Hiro and Zero Two's arc this week also offers its own brand of superficially entertaining melodrama, with the Klaxosaur Princess invading the base, kidnapping Hiro, and tossing Zero Two aside so she can wage war against VIRM with Strelizia. It's all well animated and directed, and I can even appreciate Klaxie's role as a monstrous antihero. It's just a shame that her character design makes her feel more like an object to be ogled than anything else, and beyond her intriguing role on paper, her actual character has just been handled poorly in the few appearances she's made before this point. I'm also not a big fan of how bluntly DARLING is foreshadowing Zero Two's future, going so far as to have Zero Two explicitly call back to the final page of her picture book, where the Princess disappears and the Prince is left alone. Now, DARLING could be attempting to pull a bait and switch where our heroes ultimately get a less tragic ending, but the show has done little to reassure me that the most obvious answer foreshadowed by the OP sequence won't end up being the correct one (sudden alien invasion notwithstanding).

Despite being more entertaining and better directed than “Inhumanity”, “A New World” isn't any less of a mess than its predecessor in a macro sense.
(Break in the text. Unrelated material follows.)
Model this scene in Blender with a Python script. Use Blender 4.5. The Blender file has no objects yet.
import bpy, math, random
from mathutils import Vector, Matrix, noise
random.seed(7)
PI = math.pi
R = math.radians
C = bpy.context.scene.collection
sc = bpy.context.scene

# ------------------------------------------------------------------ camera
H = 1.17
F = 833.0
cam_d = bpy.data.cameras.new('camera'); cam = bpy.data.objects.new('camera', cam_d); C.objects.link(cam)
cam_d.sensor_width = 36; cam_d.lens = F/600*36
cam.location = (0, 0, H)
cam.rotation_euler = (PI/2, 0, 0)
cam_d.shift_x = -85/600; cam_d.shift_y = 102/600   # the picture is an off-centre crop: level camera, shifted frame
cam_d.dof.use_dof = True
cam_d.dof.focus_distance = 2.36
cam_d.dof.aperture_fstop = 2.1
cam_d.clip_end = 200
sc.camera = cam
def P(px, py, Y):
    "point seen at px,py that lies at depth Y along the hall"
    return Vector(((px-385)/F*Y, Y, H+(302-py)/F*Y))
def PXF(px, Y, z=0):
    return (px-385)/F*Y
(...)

The VIRM reveal and APE's subsequent betrayal don't just come across as hackneyed and ridiculous, they also call into question the importance of every other aspect of the story that had come before. It's the kind of logic-defying leap into absurdity that might work for more thematically and tonally confident series, but it just doesn't feel right in DARLING's hands. As always, I try to maintain as much hope as I can that the series might be able to wring something positive out of the narrative mess it has made for itself, but it's looking more and more like DARLING in the FRANXX is going to stumble hard across its finish line, if it even makes it there in one piece.

Rating: C-

DARLING in the FRANXX is currently streaming on Crunchyroll.